# Start of Supplied material

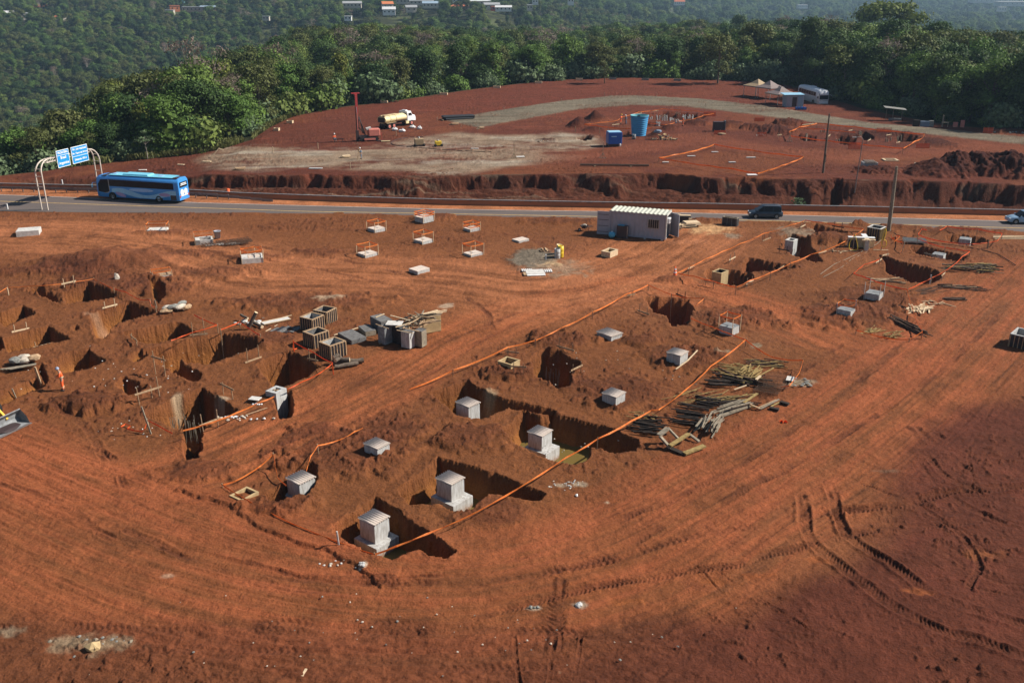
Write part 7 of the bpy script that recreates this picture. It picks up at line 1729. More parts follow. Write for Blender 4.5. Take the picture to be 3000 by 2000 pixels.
# ---------------------------------------------------------------- site container
def container():
    z = 3.15; c, a, b, rot = quad((1792, 617), (1800, 603), (1963, 616), (1957, 631), z); b = 2.7
    t = thing('site_container', 'grey blue corrugated site container with a pale roof and barred window', 'container', (c.x, c.y, 0), rot)
    H0 = .12
    def wall(x0, x1, y, axis, holes=None):
        mb = MB(); n = int(abs(x1 - x0) / .14); vs = []
        for i in range(n + 1):
            u = x0 + (x1 - x0) * i / n; k = (i % 4) in (1, 2); dd = .05 if k else 0
            for zz in (H0 + .12, z - .1): vs.append((u, y - math.copysign(dd, y), zz) if axis == 'x' else (y - math.copysign(dd, y), u, zz))
        mb.add(vs, [(2 * i, 2 * i + 2, 2 * i + 3, 2 * i + 1) for i in range(n)], 'contain'); return mb.build('wall', t)
    wall(-a / 2, a / 2, -b / 2, 'x'); wall(-a / 2, a / 2, b / 2, 'x'); wall(-b / 2, b / 2, -a / 2, 'y')
    mb = MB()
    for y in (-b / 2, b / 2):
        for zz, hh in ((H0 + .08, .18), (z - .08, .14)): mb.box((0, y, zz), (a + .1, .13, hh), mat='contain')
        for x in (-a / 2, a / 2): mb.box((x, y, z / 2 + .06), (.16, .16, z - .12), mat='contain' if x < 0 else 'white_dirty')
    mb.box((0, 0, H0), (a - .1, b - .1, .08), mat='contain'); mb.box((a / 2, 0, z - .1), (.13, b, .18), mat='white_dirty'); mb.build('frame', t)
    mb = MB(); n = 27; vs = []; fs = []
    for i in range(n * 2 + 1):
        u = -a / 2 - .08 + (a + .16) * i / (n * 2); k = .07 if i % 4 in (1, 2) else 0
        for y in (-b / 2 - .08, b / 2 + .08):
            vs.append((u, y, z + k)); vs.append((u, y, z - .03))
    for i in range(n * 2):
        q = i * 4; fs += [(q, q + 4, q + 6, q + 2), (q + 1, q + 3, q + 7, q + 5), (q, q + 1, q + 5, q + 4), (q + 2, q + 6, q + 7, q + 3)]
    mb.add(vs, fs, 'contain_roof'); mb.build('roof', t)
    # window with bars
    wx = a / 2 - 1.55; wz = 1.95
    mb = MB(); mb.box((wx, -b / 2 - .01, wz), (1.30, .04, 1.05), mat='glass'); w = mb.build('window', t)
    mb = MB()
    for dx in (-.66, .66): mb.box((dx, -.03, 0), (.06, .08, 1.15), mat='steel')
    for dz in (-.55, .55): mb.box((0, -.03, dz), (1.38, .08, .06), mat='steel')
    for i in range(4): mb.box((-.4 + i * .27, -.05, 0), (.035, .035, 1.05), mat='steel')
    mb.build('window_bars', w, loc=(wx, -b / 2 - .01, wz))
    w_m = bpy.data.objects[w.name]
    # open doors: left one folded out along the front, right one dark
    mb = MB(); mb.box((-.78, 0, 1.55), (1.5, .07, 2.9), mat='contain')
    for zz in (.45, 1.2, 1.95, 2.6): mb.box((-.78, -.045, zz), (1.36, .03, .05), mat='rig_dark')
    for xx in (-1.4, -.8, -.18): mb.box((xx, -.045, 1.0), (.05, .03, 1.2), mat='contain')
    d = mb.build('door', t, loc=(-a / 2 - .06, -b / 2 + .02, 0)); d.rotation_euler.z = R(3)
    mb = MB(); mb.box((.78, 0, 1.5), (1.45, .07, 2.8), mat='contain'); d = mb.build('door', t, loc=(a / 2 + .05, b / 2, 0)); d.rotation_euler.z = R(-38)
    mb = MB(); mb.box((0, 0, 1.5), (.05, b - .3, 2.7), mat='rig_dark'); mb.build('dark_end_wall', t, loc=(a / 2 - .35, 0, 0))
    mb = MB(); mb.box((0, 0, 0), (.38, .85, .62), mat='white_gloss'); ac = mb.build('air_conditioner', t, loc=(a / 2 + .15, -b / 2 + .75, 2.35), bevel=.03)
    mb = MB(); mb.lathe([(0, .2), (.22, .2), (.22, .22), (0, .22)], 14, 'rig_dark'); f = mb.build('fan_grille', ac); f.rotation_euler.y = R(90)
    mb = MB(); mb.box((-a / 2 + 1.75, -b / 2 - .004, 1.35), (1.7, .012, 1.1), mat='sky_paint'); mb.build('paint_overspray', t) if False else None
    for x in (-1.3, 1.0, 3.1): mb = MB(); mb.box((x, -b / 2, .05), (.25, .35, .18), mat='concrete'); mb.build('footing_block', t)
    cx, cy, s_ = c.x, c.y, rot
    def loc(x, y, zz=0): return (cx + x * math.cos(s_) - y * math.sin(s_), cy + x * math.sin(s_) + y * math.cos(s_), zz)
    t2 = thing('steel_cabinet', 'dark metal cabinet standing against the container front, with a bright blue edge', 'cabinet', loc(-a / 2 + 1.75, -b / 2 - .42), rot)
    mb = MB(); mb.box((0, 0, .75), (1.35, .5, 1.5), mat='rig_dark'); mb.build('cabinet_body', t2, bevel=.02)
    mb = MB(); mb.box((.66, -.26, .75), (.07, .05, 1.5), mat='steel'); mb.box((-.66, -.26, .75), (.05, .05, 1.5), mat='rig_dark'); mb.build('cabinet_frame', t2)
    mb = MB(); mb.box((-.2, .1, 1.53), (.8, .35, .05), mat='sky_paint'); mb.build('blue_lid', t2)
    t3 = thing('plastic_drum', 'round light blue plastic drum on the earth left of the metal cabinet', 'drum', loc(-a / 2 + .55, -b / 2 - .9), 0)
    mb = MB(); mb.blob((0, 0, .38), (.42, .42, .40), 'sky_paint', 1, 3, .01); mb.build('drum_body', t3); mb = MB(); mb.lathe([(.0, .80), (.12, .80), (.12, .74)], 10, 'sign_white'); mb.build('drum_cap', t3)
container()
# wheelbarrow in the shade left of the container
p = P(1712, 676); t = thing('wheelbarrow', 'dark wheelbarrow left of the container with pale rubble in it', 'wheelbarrow', (p.x, p.y, 0), R(10))
mb = MB(); mb.lathe([(.0, .35), (.28, .38), (.55, .72), (.58, .72), (.30, .33), (0, .30)], 4, 'rig_dark', smooth=False); mb.build('tray', t)
mb = MB(); mb.bar((-.5, .25, .62), (1.1, .28, .55), .05, .05, 'rail'); mb.bar((-.5, -.25, .62), (1.1, -.28, .55), .05, .05, 'rail'); mb.bar((.5, .2, .5), (.55, .2, 0), .04, .04, 'rail'); mb.bar((.5, -.2, .5), (.55, -.2, 0), .04, .04, 'rail'); mb.build('frame', t)
o = wheel(t, -.65, .0, .19, .1)
mb = MB(); mb.blob((0, 0, .75), (.3, .25, .15), 'stone', 8, 1, .3); mb.build('rubble', t)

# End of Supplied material

Problem
Leave the pictures out and copy the rest of the data exactly.

Output for this task
Write part 7 of the bpy script that recreates this picture. It picks up at line 1729. More parts follow. Write for Blender 4.5. Take the picture to be 3000 by 2000 pixels.
# ---------------------------------------------------------------- site container
def container():
    z = 3.15; c, a, b, rot = quad((1792, 617), (1800, 603), (1963, 616), (1957, 631), z); b = 2.7
    t = thing('site_container', 'grey blue corrugated site container with a pale roof and barred window', 'container', (c.x, c.y, 0), rot)
    H0 = .12
    def wall(x0, x1, y, axis, holes=None):
        mb = MB(); n = int(abs(x1 - x0) / .14); vs = []
        for i in range(n + 1):
            u = x0 + (x1 - x0) * i / n; k = (i % 4) in (1, 2); dd = .05 if k else 0
            for zz in (H0 + .12, z - .1): vs.append((u, y - math.copysign(dd, y), zz) if axis == 'x' else (y - math.copysign(dd, y), u, zz))
        mb.add(vs, [(2 * i, 2 * i + 2, 2 * i + 3, 2 * i + 1) for i in range(n)], 'contain'); return mb.build('wall', t)
    wall(-a / 2, a / 2, -b / 2, 'x'); wall(-a / 2, a / 2, b / 2, 'x'); wall(-b / 2, b / 2, -a / 2, 'y')
    mb = MB()
    for y in (-b / 2, b / 2):
        for zz, hh in ((H0 + .08, .18), (z - .08, .14)): mb.box((0, y, zz), (a + .1, .13, hh), mat='contain')
        for x in (-a / 2, a / 2): mb.box((x, y, z / 2 + .06), (.16, .16, z - .12), mat='contain' if x < 0 else 'white_dirty')
    mb.box((0, 0, H0), (a - .1, b - .1, .08), mat='contain'); mb.box((a / 2, 0, z - .1), (.13, b, .18), mat='white_dirty'); mb.build('frame', t)
    mb = MB(); n = 27; vs = []; fs = []
    for i in range(n * 2 + 1):
        u = -a / 2 - .08 + (a + .16) * i / (n * 2); k = .07 if i % 4 in (1, 2) else 0
        for y in (-b / 2 - .08, b / 2 + .08):
            vs.append((u, y, z + k)); vs.append((u, y, z - .03))
    for i in range(n * 2):
        q = i * 4; fs += [(q, q + 4, q + 6, q + 2), (q + 1, q + 3, q + 7, q + 5), (q, q + 1, q + 5, q + 4), (q + 2, q + 6, q + 7, q + 3)]
    mb.add(vs, fs, 'contain_roof'); mb.build('roof', t)
    # window with bars
    wx = a / 2 - 1.55; wz = 1.95
    mb = MB(); mb.box((wx, -b / 2 - .01, wz), (1.30, .04, 1.05), mat='glass'); w = mb.build('window', t)
    mb = MB()
    for dx in (-.66, .66): mb.box((dx, -.03, 0), (.06, .08, 1.15), mat='steel')
    for dz in (-.55, .55): mb.box((0, -.03, dz), (1.38, .08, .06), mat='steel')
    for i in range(4): mb.box((-.4 + i * .27, -.05, 0), (.035, .035, 1.05), mat='steel')
    mb.build('window_bars', w, loc=(wx, -b / 2 - .01, wz))
    w_m = bpy.data.objects[w.name]
    # open doors: left one folded out along the front, right one dark
    mb = MB(); mb.box((-.78, 0, 1.55), (1.5, .07, 2.9), mat='contain')
    for zz in (.45, 1.2, 1.95, 2.6): mb.box((-.78, -.045, zz), (1.36, .03, .05), mat='rig_dark')
    for xx in (-1.4, -.8, -.18): mb.box((xx, -.045, 1.0), (.05, .03, 1.2), mat='contain')
    d = mb.build('door', t, loc=(-a / 2 - .06, -b / 2 + .02, 0)); d.rotation_euler.z = R(3)
    mb = MB(); mb.box((.78, 0, 1.5), (1.45, .07, 2.8), mat='contain'); d = mb.build('door', t, loc=(a / 2 + .05, b / 2, 0)); d.rotation_euler.z = R(-38)
    mb = MB(); mb.box((0, 0, 1.5), (.05, b - .3, 2.7), mat='rig_dark'); mb.build('dark_end_wall', t, loc=(a / 2 - .35, 0, 0))
    mb = MB(); mb.box((0, 0, 0), (.38, .85, .62), mat='white_gloss'); ac = mb.build('air_conditioner', t, loc=(a / 2 + .15, -b / 2 + .75, 2.35), bevel=.03)
    mb = MB(); mb.lathe([(0, .2), (.22, .2), (.22, .22), (0, .22)], 14, 'rig_dark'); f = mb.build('fan_grille', ac); f.rotation_euler.y = R(90)
    mb = MB(); mb.box((-a / 2 + 1.75, -b / 2 - .004, 1.35), (1.7, .012, 1.1), mat='sky_paint'); mb.build('paint_overspray', t) if False else None
    for x in (-1.3, 1.0, 3.1): mb = MB(); mb.box((x, -b / 2, .05), (.25, .35, .18), mat='concrete'); mb.build('footing_block', t)
    cx, cy, s_ = c.x, c.y, rot
    def loc(x, y, zz=0): return (cx + x * math.cos(s_) - y * math.sin(s_), cy + x * math.sin(s_) + y * math.cos(s_), zz)
    t2 = thing('steel_cabinet', 'dark metal cabinet standing against the container front, with a bright blue edge', 'cabinet', loc(-a / 2 + 1.75, -b / 2 - .42), rot)
    mb = MB(); mb.box((0, 0, .75), (1.35, .5, 1.5), mat='rig_dark'); mb.build('cabinet_body', t2, bevel=.02)
    mb = MB(); mb.box((.66, -.26, .75), (.07, .05, 1.5), mat='steel'); mb.box((-.66, -.26, .75), (.05, .05, 1.5), mat='rig_dark'); mb.build('cabinet_frame', t2)
    mb = MB(); mb.box((-.2, .1, 1.53), (.8, .35, .05), mat='sky_paint'); mb.build('blue_lid', t2)
    t3 = thing('plastic_drum', 'round light blue plastic drum on the earth left of the metal cabinet', 'drum', loc(-a / 2 + .55, -b / 2 - .9), 0)
    mb = MB(); mb.blob((0, 0, .38), (.42, .42, .40), 'sky_paint', 1, 3, .01); mb.build('drum_body', t3); mb = MB(); mb.lathe([(.0, .80), (.12, .80), (.12, .74)], 10, 'sign_white'); mb.build('drum_cap', t3)
container()
# wheelbarrow in the shade left of the container
p = P(1712, 676); t = thing('wheelbarrow', 'dark wheelbarrow left of the container with pale rubble in it', 'wheelbarrow', (p.x, p.y, 0), R(10))
mb = MB(); mb.lathe([(.0, .35), (.28, .38), (.55, .72), (.58, .72), (.30, .33), (0, .30)], 4, 'rig_dark', smooth=False); mb.build('tray', t)
mb = MB(); mb.bar((-.5, .25, .62), (1.1, .28, .55), .05, .05, 'rail'); mb.bar((-.5, -.25, .62), (1.1, -.28, .55), .05, .05, 'rail'); mb.bar((.5, .2, .5), (.55, .2, 0), .04, .04, 'rail'); mb.bar((.5, -.2, .5), (.55, -.2, 0), .04, .04, 'rail'); mb.build('frame', t)
o = wheel(t, -.65, .0, .19, .1)
mb = MB(); mb.blob((0, 0, .75), (.3, .25, .15), 'stone', 8, 1, .3); mb.build('rubble', t)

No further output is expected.